Speaking as someone who's trained in Ringen (medieval German unarmed techniques), Langeschwert (medieval German two-handed sword techniques) and Highlands Broadsword (18th Century, one-handed sword, no off-hand weapon) - there's more overlap than you think. The key elements are an intuitive understanding of distance and timing, and training for that in one particular situation is still training for that. "Never give a sword to a man who can't dance," as the saying goes. (The internet attributes this to Confucius, though I'd always thought it was Voltaire.)
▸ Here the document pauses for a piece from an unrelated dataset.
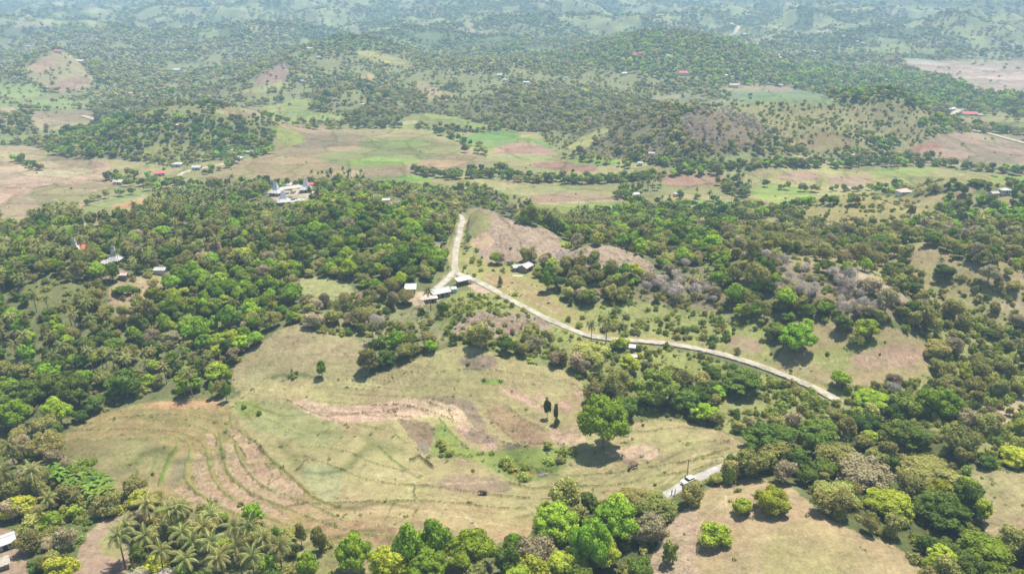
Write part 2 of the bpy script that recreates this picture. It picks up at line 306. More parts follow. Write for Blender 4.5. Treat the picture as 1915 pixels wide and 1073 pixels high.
# ---- junction grassland, bare ridge
field((168, 164, 104), [(858, 398), (880, 400), (890, 462), (910, 492), (990, 502), (1000, 520), (1040, 550), (1060, 575), (1130, 590), (1200, 592), (1330, 612), (1400, 604), (1440, 650), (1450, 690), (1545, 718), (1590, 745), (1480, 705), (1390, 676), (1250, 644), (1150, 634), (1060, 614), (960, 564), (900, 532), (850, 515), (830, 470), (845, 430)], d=.02, s=.22)
field((180, 156, 136), [(870, 392), (900, 387), (940, 403), (990, 424), (1035, 430), (1048, 455), (1080, 465), (1110, 457), (1160, 462), (1200, 480), (1238, 505), (1180, 512), (1110, 502), (1050, 486), (985, 486), (950, 490), (905, 490), (882, 450)], d=0, s=.1, r=1.)
field((166, 162, 110), [(862, 395), (902, 388), (925, 405), (915, 430), (880, 445), (868, 430)], s=.03); field((204, 170, 142), [(875, 455), (905, 430), (927, 448), (915, 468), (892, 466)], r=.9)
line((206, 170, 144), [(950, 430), (945, 455), (925, 480), (917, 490)], 2.2); zone(2, [(1040, 452), (1075, 446), (1085, 462), (1055, 468)], .6, .8, (150, 160, 80))
for k, (a, b, c_) in enumerate([((930, 402), (965, 430), (975, 460)), ((960, 414), (1000, 440), (1030, 462)), ((985, 424), (1020, 438), (1048, 452)), ((905, 396), (935, 425), (940, 470)), ((1120, 460), (1150, 478), (1190, 500)), ((1150, 463), (1185, 480), (1220, 500)), ((1090, 466), (1110, 480), (1150, 500))]):
    line((186, 158, 142) if k % 2 else (150, 122, 106), [a, b, c_], 2.2, .5, clear=False)
field((154, 160, 94), [(850, 545), (900, 540), (960, 567), (1050, 614), (1100, 636), (1240, 646), (1380, 684), (1480, 718), (1565, 757), (1500, 768), (1440, 742), (1400, 705), (1330, 695), (1240, 722), (1190, 655), (1100, 642), (1050, 642), (990, 602), (900, 592), (830, 600), (820, 575)], d=.05, s=.9, m=5)
field((174, 156, 112), [(890, 500), (1000, 530), (1060, 580), (1040, 590), (980, 560), (920, 530)], s=.1); field((206, 182, 156), [(868, 532), (895, 530), (925, 548), (895, 548)], s=0)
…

On the other hand, Sulu's sword skills are generally shown to be Olymic epee or rapier, and those sports tightly constrain what you're allowed to do, to a degree that it can actually hamper you in a no-rules fight.
On the griping hand, both Kirk and Sulu are honourable men who believe in the ideals of Star Fleet, so the actual answer is "neither," because both men have the skills to avoid accidentally killing an opponent and both men would stop fighting when their opponent was disabled. The entire point of Trek being that we can find solutions without violence, etc, etc.
As to who would disable their opponent? I honestly think both men are equally skilled; neither engages in close-combat as a routine task, but also neither is incompetent. They're also of similar height and build, and yes that matters - all else being equal, a good big man will beat a good small man every time. We have more examples of Kirk than Sulu, but very few examples of Kirk vs Sulu. And I don't think we can use the Mirror Universe examples, since that's clearly a situation where being better at hand-to-hand directly contributes to being promoted.
So who would win? It would depend on external factors: who was more rested that day? Who was less distracted? Did they both start fighting at the same time, or did one get a couple initial blows in before the other realised there was a fight at hand? Is one in easy-to-move-in casual wear when the other is in encumbering formal wear? And so on. Set all those factors to equal, and it's a coin flip.